Do you think you have a grasp on who you are and what you need from others for positive interactions?
In many of the leadership programs I’ve completed, I’ve been asked to take a look at myself before we turn to my interactions with others. The idea is that if you understand yourself and how you operate, you can better understand how to be empathetic of others.
For example, there is a popular personality quiz called “True Colors” that has you choose which group of traits best fits your personality and at the end you receive your color ranking (between orange, gold, green and blue).
Here is a similar test if you’re interested in taking it.
What this tells me about myself is that my first — and extremely strong — color is blue. Those who are blue are often empathetic caretakers that want to make others happy but need encouragement and validated themselves. They see themselves as warm, affirming, caring and social experts; but others often see them as over-emotional people who talk too much and have a tendency toward manipulation or being aloof when things don’t go their way.
I will candidly say that I can see those own attributes in myself. Others have called me nonchalant or manipulative and while I don’t always (and in all likelihood rarely ever) aim to act this way, I could see how others with different colors would see these negative qualities in me. For example, for an individual who finds themselves to be a stable, efficient, neat, organized and task-oriented gold would probably find great frustration teaming up with me on projects because while they may be considering the practicalities of our task, I might be thinking about how others will feel about it, even if that feels less efficient.
So sure, someone who is gold could write me off of the project when I come in and want to make sure they’re in good spirits before starting, or they can take the time to understand where I’m coming from and why I value what I do.
Similarly, we can highlight the bad in one another, or we can consider our positivities instead and how they work together to bring the best out in us.

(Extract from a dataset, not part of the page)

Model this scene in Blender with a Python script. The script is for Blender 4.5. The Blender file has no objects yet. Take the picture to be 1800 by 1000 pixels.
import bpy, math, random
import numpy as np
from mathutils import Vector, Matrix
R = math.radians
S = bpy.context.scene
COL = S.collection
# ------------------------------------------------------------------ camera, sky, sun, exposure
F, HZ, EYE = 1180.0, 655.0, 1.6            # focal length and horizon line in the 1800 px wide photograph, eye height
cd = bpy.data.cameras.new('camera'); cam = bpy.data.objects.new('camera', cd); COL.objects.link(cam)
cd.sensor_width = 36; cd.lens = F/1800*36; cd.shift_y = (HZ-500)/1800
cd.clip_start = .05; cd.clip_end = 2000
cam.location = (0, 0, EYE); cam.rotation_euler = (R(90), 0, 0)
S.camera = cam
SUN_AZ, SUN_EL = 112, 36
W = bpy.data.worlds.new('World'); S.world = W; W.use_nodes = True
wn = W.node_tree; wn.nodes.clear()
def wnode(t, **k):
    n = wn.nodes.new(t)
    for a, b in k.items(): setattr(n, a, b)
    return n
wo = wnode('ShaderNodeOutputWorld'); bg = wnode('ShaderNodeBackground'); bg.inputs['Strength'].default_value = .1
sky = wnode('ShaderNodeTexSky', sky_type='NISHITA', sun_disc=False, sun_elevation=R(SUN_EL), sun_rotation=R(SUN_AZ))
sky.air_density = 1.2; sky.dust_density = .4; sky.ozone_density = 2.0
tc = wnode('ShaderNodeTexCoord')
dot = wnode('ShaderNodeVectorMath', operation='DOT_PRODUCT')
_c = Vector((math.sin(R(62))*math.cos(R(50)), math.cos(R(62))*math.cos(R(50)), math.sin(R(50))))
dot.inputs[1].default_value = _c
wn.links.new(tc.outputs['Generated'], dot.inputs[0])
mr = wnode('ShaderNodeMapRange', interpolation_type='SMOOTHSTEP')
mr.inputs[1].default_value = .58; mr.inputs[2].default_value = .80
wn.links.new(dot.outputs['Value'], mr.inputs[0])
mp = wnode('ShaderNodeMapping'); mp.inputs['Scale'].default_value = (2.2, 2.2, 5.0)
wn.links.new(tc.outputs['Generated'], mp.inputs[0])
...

Of course, a “good leader” will idealistically learn to exhibit attributes of all colors and conflict/leadership styles. They will learn from themselves and others in order to best interact with others by being sensitive of what others need from them. This doesn’t mean that you change yourself for others, but rather that you allow yourself to grow as a person by being realistic about your interactions with others to realize that everyone has different ways of interacting.
Maybe if we all consider and embrace our differences rather than believing that no matter what we can’t get along, maybe if we attempt to understand one another and why we are so different, the world will be a little bit better.
And hey, if nothing else, it’s something to learn about yourself. Why not?